*Directions for this task*
Check each line of the records below for the word "from" and copy those where it appears.

*Exercise materials*
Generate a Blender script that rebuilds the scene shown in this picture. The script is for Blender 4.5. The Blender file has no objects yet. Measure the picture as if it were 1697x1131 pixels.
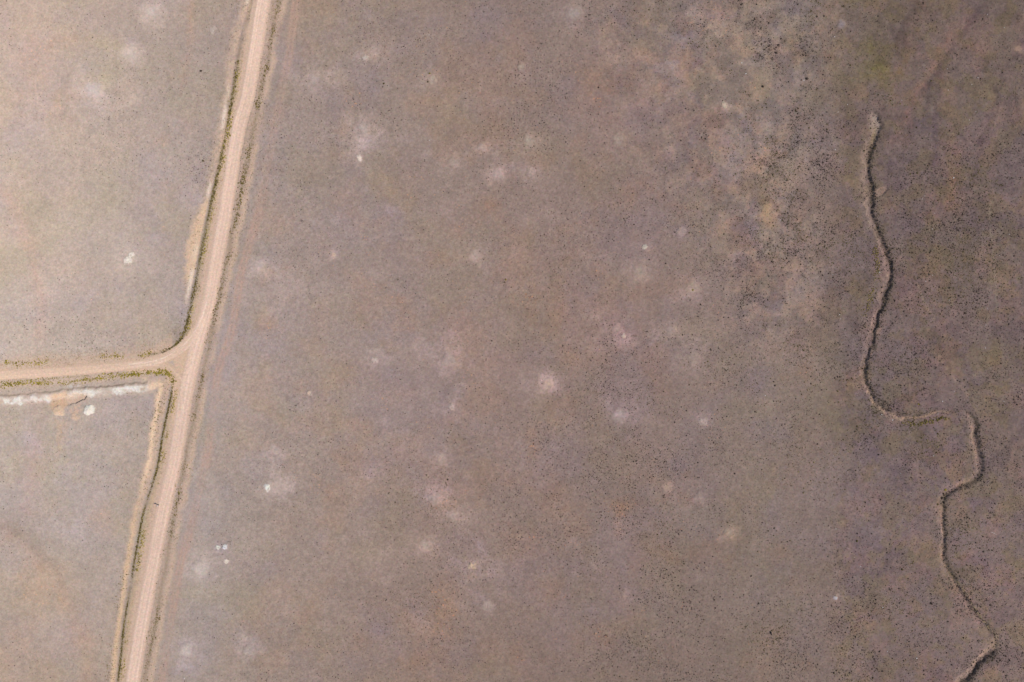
import bpy, bmesh, math, random
import numpy as np
from mathutils import Vector

# ------------------------------------------------------------------ camera, sky, sun, exposure
S = 0.22                                   # metres per photo pixel (1697 x 1131 photo)
W_PX, H_PX = 1697.0, 1131.0
CAM_H = 260.0
scene = bpy.context.scene
cam_d = bpy.data.cameras.new("camera")
cam = bpy.data.objects.new("camera", cam_d)
scene.collection.objects.link(cam)
cam.location = (0, 0, CAM_H)
cam.rotation_euler = (0, 0, 0)
cam_d.sensor_width = 36.0
cam_d.lens = 18.0 / ((W_PX * S / 2) / CAM_H)
cam_d.clip_start = 1.0
cam_d.clip_end = 20000.0
scene.camera = cam

SUN_EL = math.radians(46)
sun_h = Vector((0.94, -0.34)).normalized()  # horizontal direction towards the sun
world = bpy.data.worlds.new("World")
scene.world = world
world.use_nodes = True
wn = world.node_tree.nodes; wl = world.node_tree.links
wn.clear()
sky = wn.new("ShaderNodeTexSky"); sky.sky_type = 'NISHITA'; sky.sun_disc = False
sky.sun_elevation = SUN_EL
sky.sun_rotation = math.atan2(sun_h.x, sun_h.y)
bg = wn.new("ShaderNodeBackground"); bg.inputs[1].default_value = 0.10
out = wn.new("ShaderNodeOutputWorld")
wl.new(sky.outputs[0], bg.inputs[0]); wl.new(bg.outputs[0], out.inputs[0])
sd = bpy.data.lights.new("sun", 'SUN'); sd.energy = 3.4; sd.angle = math.radians(0.53)
sd.color = (1.0, 0.93, 0.84)
sun = bpy.data.objects.new("sun", sd); scene.collection.objects.link(sun)
sdir = Vector((sun_h.x * math.cos(SUN_EL), sun_h.y * math.cos(SUN_EL), math.sin(SUN_EL)))
sun.rotation_euler = sdir.to_track_quat('Z', 'Y').to_euler()
sun.location = (150, -60, 200)
scene.view_settings.view_transform = 'Standard'
scene.view_settings.look = 'None'
scene.view_settings.gamma = 1.0
scene.view_settings.exposure = 0.0
K = np.array((0.98, 0.98, 0.98))            # sunlit display value of a white flat sheet, per channel

rng = np.random.default_rng(7)
random.seed(7)
COL = scene.collection

# ------------------------------------------------------------------ small helpers
def P(px, py):
    return ((px - W_PX / 2) * S, (H_PX / 2 - py) * S)

def lin(c):
    c = np.asarray(c, dtype=float) / 255.0
    return np.where(c <= 0.04045, c / 12.92, ((c + 0.055) / 1.055) ** 2.4)

# rough soil throws more sunlight straight back at the sun's side: how bright a sheet of it shows, place by place in the frame
LIT = [np.array(c) for c in ([-0.184, -0.434, -0.144, -0.158, -0.033, 0.034, -0.077], [-0.215, -0.426, -0.137, -0.166, -0.01, 0.047, -0.067], [-0.188, -0.379, -0.117, -0.152, -0.005, 0.077, -0.074])]
def lit(px, py, c):
    x = (np.clip(px, 0, 1697) - 848) / 848; y = (np.clip(py, 0, 1131) - 565) / 848; k = LIT[c]
    return np.exp(k[0] + k[1] * x + k[2] * y + k[3] * x * x + k[4] * x * y + k[5] * y * y + k[6] * x ** 3)
def alb(r, g, b, at=(300, 565)):
    """base colour that shows as this value on level ground in full sun at that place"""
    return np.clip(lin((r, g, b)) / K / np.array([lit(at[0], at[1], c) for c in range(3)]), 0.004, 0.78)

_tab = {}
def vnoise(x, y, scale, seed):
    t = _tab.get(seed)
    if t is None:
        t = _tab[seed] = np.random.default_rng(1000 + seed).random((256, 256))
    u = x / scale + 37.13 * seed; v = y / scale + 91.7 * seed
    iu = np.floor(u).astype(np.int64); iv = np.floor(v).astype(np.int64)
    fu = u - iu; fv = v - iv
    fu = fu * fu * (3 - 2 * fu); fv = fv * fv * (3 - 2 * fv)
    a = t[iu & 255, iv & 255]; b = t[(iu + 1) & 255, iv & 255]
    c = t[iu & 255, (iv + 1) & 255]; d = t[(iu + 1) & 255, (iv + 1) & 255]
    return (a * (1 - fu) + b * fu) * (1 - fv) + (c * (1 - fu) + d * fu) * fv

def fbm(x, y, scale, seed, octv=4, gain=0.55):
    s = 0; a = 1.0; tot = 0
    for k in range(octv):
        ca, sa = math.cos(0.6 * k + seed), math.sin(0.6 * k + seed)
        s = s + a * vnoise(x * ca - y * sa, x * sa + y * ca, scale / 2 ** k, seed * 7 + k)
        tot += a; a *= gain
    return s / tot

def sst(a, b, x):
    t = np.clip((x - a) / (b - a), 0, 1)
    return t * t * (3 - 2 * t)

def spline(pts, n=10):
    p = np.array(pts, float)
    q = np.vstack([2 * p[0] - p[1], p, 2 * p[-1] - p[-2]])
    o = []
    for i in range(1, len(q) - 2):
        for k in range(n):
            t = k / n
            a, b, c, d = q[i - 1], q[i], q[i + 1], q[i + 2]
            o.append(0.5 * (2 * b + (c - a) * t + (2 * a - 5 * b + 4 * c - d) * t * t + (3 * b - a - 3 * c + d) * t ** 3))
    o.append(q[-2])
    return np.array(o)

def world_pts(pts, n=10):
    p = spline(pts, n)
    return np.stack([(p[:, 0] - W_PX / 2) * S, (H_PX / 2 - p[:, 1]) * S], 1)

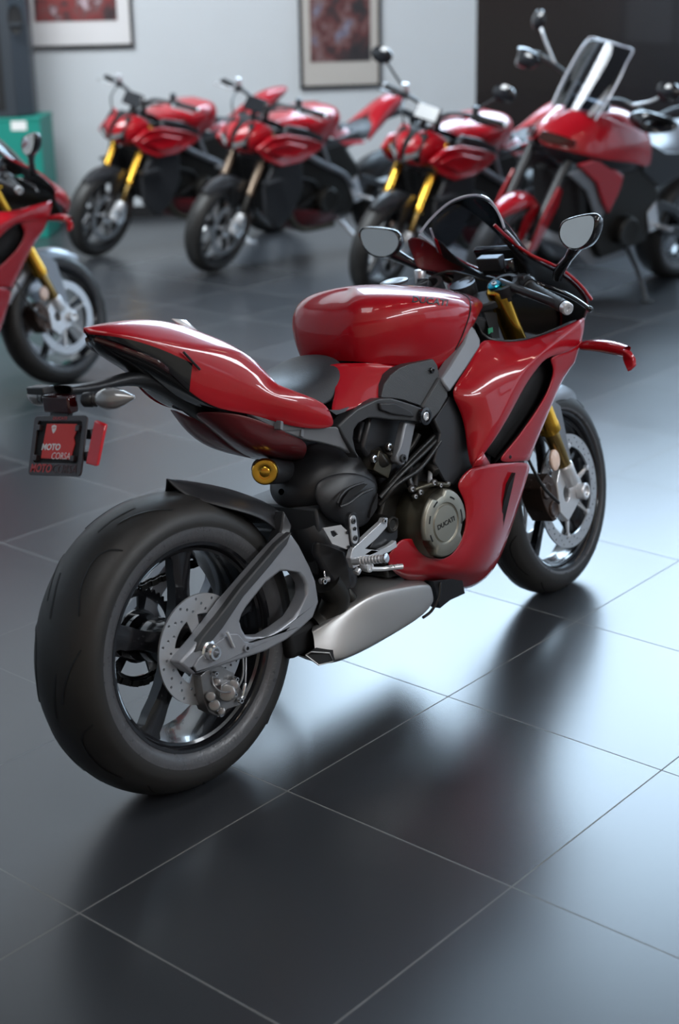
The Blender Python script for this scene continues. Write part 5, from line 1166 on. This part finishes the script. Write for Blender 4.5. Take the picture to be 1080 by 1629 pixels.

*Solution to this problem*
from mathutils import Vector
The Blender Python script for this scene continues. Write part 5, from line 1166 on. This part finishes the script. Write for Blender 4.5. Take the picture to be 1080 by 1629 pixels.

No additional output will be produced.